Riesig waren sie, die Schmelztiegel des nächtlichen Amüsements, auf deren fast tennisplatzgroßen Tanzflächen die Feierwütigen zu einer einzigen großen Woge zu verschmelzen schienen, die von den hämmernden Beats aus den haushohen Boxen immerfort rhythmisch aufgewühlt wird. Sie befanden sich nicht selten weit vor den Toren der Stadt, damit für alles genug Raum war – angefangen von den vielen parkenden Autos bis zur Lärmemission, die dort draußen nur Fuchs und Hase um den Schlaf brachte.

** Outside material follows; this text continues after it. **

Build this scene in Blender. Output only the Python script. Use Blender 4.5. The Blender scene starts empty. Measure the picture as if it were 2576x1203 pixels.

Alles begann einmal im New York der 60er Jahre, als die „Plattenansager“ sich häuteten zum „DJ“ (Disk-Jockey). Der Mann (es waren mutmaßlich zu 99,9 % männliche DJs) hinter den Plattenspielern legte das Mikrophon beiseite und verstummte. Stattdessen ließ er das Ende eines Musikstücks in den Anfang des nächsten "überlaufen" und das so gekonnt, dass das Publikum ohne Unterbrechung weitertanzen konnte, was er nicht nur aber auch dadurch erreichte, dass er die Beats der beiden Stücke synchronisierte und so keiner beim Tanzen aus dem Takt geriet. Das Mixen war erfunden.

In den folgenden Jahrzehnten überzog die Disco-Welle nahezu den kompletten Globus und die modernen Tanztempel wurden immer größer und fantasie- wie effektvoller ausgestattet – es blitzte und blinkte aus allen Ecken und Enden. Auch hierzulande konnte ein Kaff nicht klein und abgelegen genug sein, als dass es nicht eine Dorfdisco gab, vor der sich an jedem Wochenende lange Schlangen bildeten.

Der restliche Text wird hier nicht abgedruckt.